Africa is one of the least researched of the emerging market regions and so hides some of the best value opportunities for pioneering investors willing to do their homework. It is well known that the continent is rich in natural resources with oil and precious metals in abundance. Familiar emerging market investment arguments also apply to the continent, including consistently high GDP growth, the considerable and growing low-cost labour force and its rapid rate of productivity growth. And other trends support the region such as the continent’s fast-growing consumer sector.
Africa is one of the few regions of the world to have avoided recession in 2009 and has emerged from the financial crisis relatively unscathed. Africa’s exposure to the western developed world is shrinking and in its place are growing ties with the new global economic powerhouses such as the BRICs (Brazil, Russia, India and China). An illustration of this is that China has just displaced Germany as South Africa’s leading trading partner.
The trade in platinum is an example of how these ties have helped the country avoid the worst of the financial crisis. South Africa dominates the world’s platinum production for which the main use is auto catalytic converters. Last year’s slump in car sales would have had a greater impact on platinum miners were it not for the vast quantities they were able to sell to China’s growing platinum jewellery market.
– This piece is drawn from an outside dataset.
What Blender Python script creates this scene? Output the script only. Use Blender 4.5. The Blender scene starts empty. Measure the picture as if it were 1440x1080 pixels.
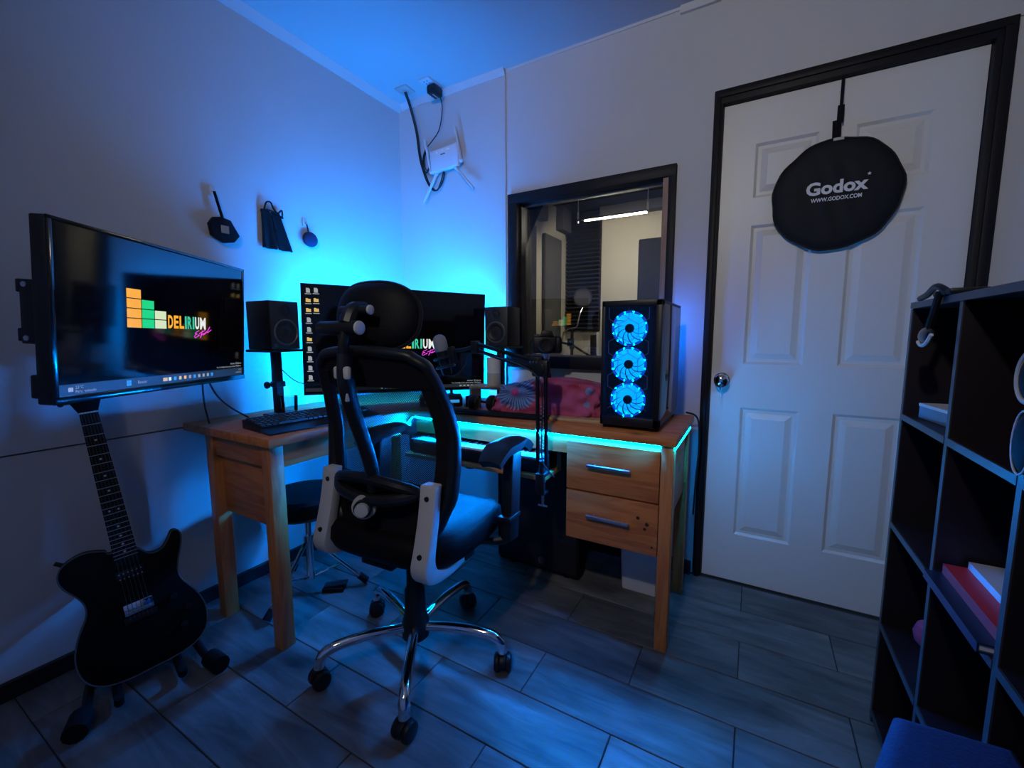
import bpy, bmesh, math, random
from mathutils import Matrix, Vector, Euler

random.seed(7)
PI = math.pi
def rad(a): return math.radians(a)
SC = bpy.context.scene
COL = SC.collection

# ------------------------------------------------------------------ camera
cd = bpy.data.cameras.new('camera')
cam = bpy.data.objects.new('camera', cd); COL.objects.link(cam)
cd.sensor_fit = 'HORIZONTAL'; cd.sensor_width = 36.0
cd.lens = 598.604 / 1440 * 36.0
cd.clip_start = 0.02; cd.clip_end = 50
cam.location = (0, 0, 1.10)
cam.rotation_mode = 'XYZ'
cam.matrix_world = (Matrix.Translation((0, 0, 1.10)) @ Matrix.Rotation(rad(29.507), 4, 'Z')
                    @ Matrix.Rotation(rad(90 - 6.547), 4, 'X') @ Matrix.Rotation(rad(-0.172), 4, 'Z'))
SC.camera = cam

# ------------------------------------------------------------------ world, exposure
W = bpy.data.worlds.new('world'); SC.world = W; W.use_nodes = True
W.node_tree.nodes['Background'].inputs[0].default_value = (0.02, 0.03, 0.05, 1)
W.node_tree.nodes['Background'].inputs[1].default_value = 0.2
vs = SC.view_settings
vs.view_transform = 'Standard'; vs.look = 'None'; vs.gamma = 1.0; vs.use_curve_mapping = False
vs.exposure = 0.0
SC.cycles.use_denoising = True
SC.cycles.max_bounces = 8
SC.cycles.sample_clamp_indirect = 4.0

# strengths of the room's lamps and of one added fill spot (used in their builders below)
BACKLIGHT = 360.0         # blue led strip on the rear of the monitor
DESK_LED = 3600.0           # cyan led strip under the desk edge
CEILING_LAMP = 7.0       # flush ceiling lamp behind the camera
BOOTH_LAMP = 330.0         # linear pendant in the recording booth
FAN_GLOW = 1.5
FAN_LED = 5000.0          # small blue diodes on the fan rings
FILL_SPOT_W = 62.0             # added fill light out of view, aimed at the back wall

# ------------------------------------------------------------------ materials
MATS = {}
def _new(name):
    m = bpy.data.materials.new(name); m.use_nodes = True
    nt = m.node_tree; b = nt.nodes['Principled BSDF']
    MATS[name] = m
    return m, nt, b
def setin(n, k, v):
    if k in n.inputs: n.inputs[k].default_value = v
def c4(c): return (c[0], c[1], c[2], 1.0)

def mat(name, col, rough=0.5, metal=0.0, var=0.12, scale=18.0, bump=0.0, bscale=120.0, spec=0.5, stretch=(1, 1, 1), coat=0.0, rvar=0.0):
    m, nt, b = _new(name)
    N = nt.nodes; L = nt.links
    tc = N.new('ShaderNodeTexCoord'); mp = N.new('ShaderNodeMapping'); mp.inputs['Scale'].default_value = stretch
    L.new(tc.outputs['Object'], mp.inputs['Vector'])
    nz = N.new('ShaderNodeTexNoise'); nz.inputs['Scale'].default_value = scale; nz.inputs['Detail'].default_value = 4
    L.new(mp.outputs['Vector'], nz.inputs['Vector'])
    mx = N.new('ShaderNodeMix'); mx.data_type = 'RGBA'
    mx.inputs[6].default_value = c4([max(0, x * (1 - var)) for x in col]); mx.inputs[7].default_value = c4([min(1, x * (1 + var)) for x in col])
    L.new(nz.outputs['Fac'], mx.inputs[0]); L.new(mx.outputs[2], b.inputs['Base Color'])
    b.inputs['Roughness'].default_value = rough; b.inputs['Metallic'].default_value = metal
    setin(b, 'Specular IOR Level', spec); setin(b, 'Coat Weight', coat)
    if bump > 0:
        n2 = N.new('ShaderNodeTexNoise'); n2.inputs['Scale'].default_value = bscale; n2.inputs['Detail'].default_value = 5
        L.new(mp.outputs['Vector'], n2.inputs['Vector'])
        bp = N.new('ShaderNodeBump'); bp.inputs['Strength'].default_value = bump; bp.inputs['Distance'].default_value = 0.004
        L.new(n2.outputs['Fac'], bp.inputs['Height']); L.new(bp.outputs['Normal'], b.inputs['Normal'])
    return m

def emit(name, col, strength):
    m, nt, b = _new(name)
    b.inputs['Base Color'].default_value = (0.02, 0.02, 0.02, 1)
    b.inputs['Emission Color'].default_value = c4(col); b.inputs['Emission Strength'].default_value = strength
    return m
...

Demand will soon swing back to the car market, especially in emerging markets, and the prospects for South Africa’s platinum producers remain bright.
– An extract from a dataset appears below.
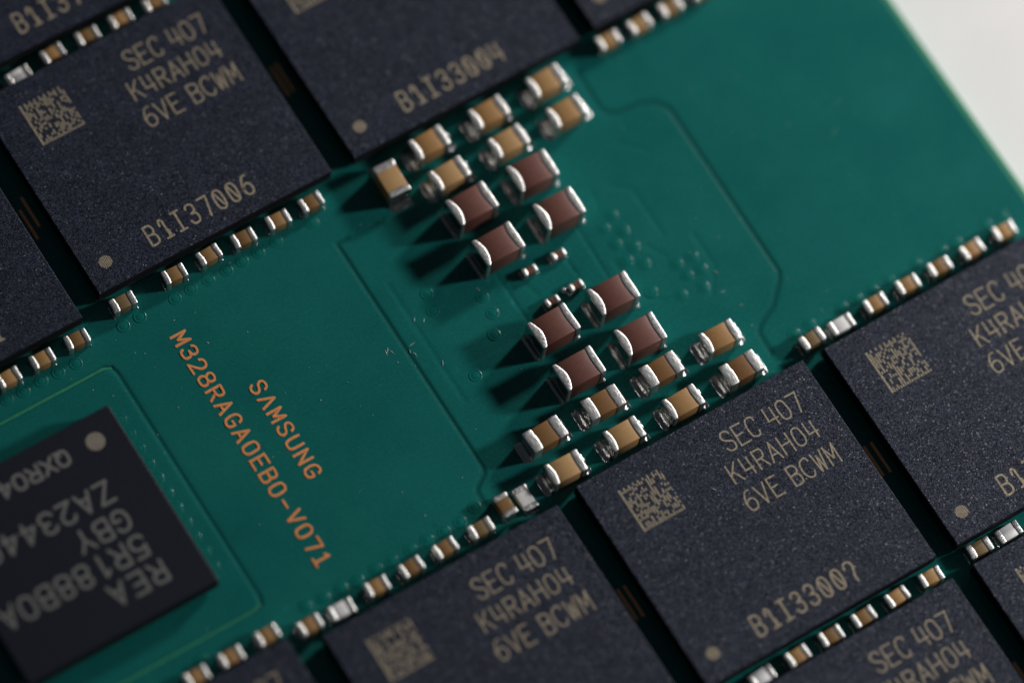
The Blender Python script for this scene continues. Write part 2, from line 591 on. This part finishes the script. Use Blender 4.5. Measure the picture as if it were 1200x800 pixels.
GROOVES = [
    [(-1.72, 12.93), (-2.2, 12.93), (-2.2, 2.62), (-2.3, 2.42), (-2.80, 2.08), (-2.9, 1.9), (-2.88, 1.2)],
    [(9.42, 14.4), (9.36, 12.8), (9.5, 12.45), (9.85, 12.25), (10.7, 12.2), (11.3, 11.95), (11.6, 11.5), (11.64, 11.2), (11.58, 3.72), (11.38, 3.4), (10.6, 2.65), (9.75, 2.25), (9.56, 2.0), (9.54, 1.1)],
    [(-34, 12.96), (-12.2, 12.95), (-11.95, 12.83), (-11.87, 12.55), (-11.87, 2.5), (-11.97, 2.22), (-12.3, 2.14), (-34, 2.18)],
    [(5.95, 8.95), (5.88, 6.7)], [(4.9, 8.1), (4.93, 7.4)], [(2.3, 8.9), (2.32, 6.5)], [(3.0, 8.2), (3.2, 7.4)], [(2.32, 7.65), (4.9, 7.65)],
    [(9.1, 11.2), (9.9, 10.5)], [(6.2, 9.85), (7.25, 10.05), (7.1, 9.4)], [(7.9, 9.9), (8.6, 9.3), (8.6, 7.2)], [(6.4, 7.2), (6.4, 5.6), (7.2, 4.9)], [(9.6, 6.6), (9.6, 5.2), (8.9, 4.2)], [(7.8, 7.1), (8.2, 6.4)], [(-1.4, 10.6), (-1.4, 5.2)], [(0.4, 9.2), (1.9, 9.2)], [(-0.9, 6.4), (1.6, 6.4)], [(-11.2, 1.62), (-5, 1.62)],
]


def axis(lo, a, c, hi, fine, coarse):
    return np.concatenate([np.arange(lo, a, coarse), np.arange(a, c, fine), np.arange(c, hi, coarse), [hi]])


FINE = np.array([-.14, -.11, -.085, -.06, -.04, -.02, 0, .02, .04, .06, .085, .11, .14])
X = axis(-42, -21.8, 21.2, 21.33, 0.08, 1.0)
Y = axis(-36, -14.5, 28.0, 40, 0.08, 1.0)
X = np.unique(np.round(np.concatenate([X] + [c + FINE for c in (-2.2, -11.87, 11.6, 5.9, 2.31, 4.92)]), 4))
Y = np.unique(np.round(np.concatenate([Y] + [c + FINE for c in (12.955, 2.17, 1.62, 7.65)]), 4))
GX, GY = np.meshgrid(X, Y, indexing='xy')
H = np.zeros_like(GX)
BARE = np.zeros_like(GX)                                   # copper-free channels, where the lacquer sits on darker laminate
for gi, g in enumerate(GROOVES):
    D = np.zeros(GX.shape)
    for (ax, ay), (bx, by) in zip(g[:-1], g[1:]):
        dx, dy = bx - ax, by - ay
        t = np.clip(((GX - ax) * dx + (GY - ay) * dy) / (dx * dx + dy * dy), 0, 1)
        dist = np.hypot(GX - ax - t * dx, GY - ay - t * dy)
        k = abs(dx) / math.hypot(dx, dy)                  # 1 for a line along x, 0 for one along y
        amp, wd = (0.024 + (0.03 if gi == 2 else 0.004) * k, 0.092 - (0.02 if gi == 2 else 0.0) * k) if gi < 3 else (0.014, 0.095)
        D = np.maximum(D, amp * np.exp(-(dist / wd) ** 2))
        if gi < 3:
            BARE = np.maximum(BARE, (0.4 if gi == 2 else 1.0) * np.exp(-(dist / 0.11) ** 4))
    H -= D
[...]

Some South African companies are capitalising on closer ties between Africa and the BRICs. Naspers, a media conglomerate based in Cape Town with interests in pay TV, internet and print media is one example. Its core cash generating business is pay TV in Africa from which, with limited competition, it derives 60 per cent of its profits and is growing at 8 per cent a year. But with exposure to BRICs through significant stakes in local media companies, the company’s overall revenue has grown 30 per cent year-on-year. A jewel in Naspers’ crown is a 36 per cent stake in China’s leading social networking platform, Tencents. And with Tencents dominant and growing penetration into China’s 330 million internet users, Naspers has exciting prospects.
South Africa may not have the advantage of the BRICs’ size but it is capable of using its smaller size to its advantage. Its population of less than 50 million means many nimble companies focus on flexibility and adaptability rather than sheer volume. And the country’s position as Africa’s keystone means companies are very able to exploit the vast market beyond its immediate borders.
Africa’s virtual competitive void is an opportunity for companies to provide for the continent’s growing consumer population. Shoprite is a low-cost food retailer, based in South Africa, with outlets in 17 African counties and beyond. Its coverage across the continent is vast and a staggering 60 million customers shop in its stores every month. Like Naspers, it enjoys little competition and has grown to a dominant position in its sector. Not resting on its laurels, it is expanding into other parts of Africa at a rate of 30 per cent a year. Compared to its few direct competitors, Naspers offers stronger growth credentials, as well as a stronger balance sheet.
For all the international attention South Africa will soon receive, Australians visiting the country may find other attractions should they have a spare day between matches.
* Nick Price is emerging markets portfolio manager at Fidelity International.